Das dickste Brett, das Bridenstine international zu bohren hat, fehlt in Bremen jedoch: Russlands Raumfahrtagentur Roskosmos ist nur mit einem äußerst wortkargen Direktor für internationale Beziehungen vertreten. Der eigentliche Chef, Dmitri Rogosin, glänzt durch Abwesenheit. Er ist allerdings auch entschuldigt: Als ehemaliger stellvertretender Ministerpräsident Russlands steht Rogosin auf der Sanktionsliste der USA und der EU – Einreiseverbot inklusive. Selbst für einen der wichtigsten Raumfahrtkongresse wird da keine Ausnahme gemacht.

Krisentreffen in Russland

Im Anschluss an den IAC reist Bridenstine, der zuvor lediglich einmal mit Rogosin telefoniert hatte, daher weiter nach Kasachstan, um in Baikonur mit dem Roskosmos-Chef von Angesicht zu Angesicht über die Zusammenarbeit zu reden. Es wird unweigerlich ein Krisentreffen, nachdem eine russische Sojus-Kapsel, deren Start in Richtung Raumstation Bridenstine und Rogosin gemeinsam verfolgen wollten, wegen eines technischen Defekts an der Rakete notlanden muss.

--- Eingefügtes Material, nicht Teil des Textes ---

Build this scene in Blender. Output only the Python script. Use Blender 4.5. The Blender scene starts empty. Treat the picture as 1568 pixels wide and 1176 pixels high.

Für den NASA-Chef wäre das der perfekte Zeitpunkt, um nachzutreten: Vor vier Jahren hatte Rogosin den Amerikanern, die ihre eigenen Spaceshuttle-Flüge 2011 eingestellt hatten, deren neue pilotierte Raumkapseln aber erst 2019 einsatzbereit sein werden, offen ins Gesicht gesagt: Sie könnten ja mit einem Trampolin zur ISS starten, wenn sie wegen des Streits mit Russland nicht mehr in der Sojus fliegen wollten. Das saß. Das hinterließ Wunden.

Doch Bridenstine, der Weltraumdiplomat, ist kein Mann der lauten Töne, zumindest derzeit nicht. »Ich gehe fest davon aus, dass wir auch künftig wieder mit einer russischen Sojus-Rakete fliegen werden«, sagt er bei einer Pressekonferenz in Moskau. Und: »Ich habe sehr viel Vertrauen in diese Beziehung.« Das klingt fast schon kitschig. Aber in schweren Zeiten, so die Botschaft, steht man zusammen.

Johann-Dietrich Wörner, Chef der Europäischen Raumfahrtagentur ESA, der in Bremen auch abseits der Scheinwerfer plaudernd und scherzend mit Bridenstine gesichtet wird, erzählt gerne, sicherlich etwas verklärend: Die gemeinsamen Flüge zur ISS während der Krimkrise hätten Russland und die internationalen Partner näher zusammengebracht – trotz aller politischer Differenzen.

Offenbar braucht die Raumfahrt mit ihren tendenziell großen Egos an der Spitze diesen Druck, dieses verbindende Element der Krise und des Scheiterns, um gemeinsam zu wachsen. Der Sojus-Fehlstart scheint damit, zumal niemand verletzt wurde, durchaus zu keiner ungünstigen Zeit zu kommen.

Für Jim Bridenstine, den Trump-Mann, den mutmaßlich konvertierten Klimaskeptiker, den Raumfahrtneuling, könnte es derzeit jedenfalls kaum besser laufen.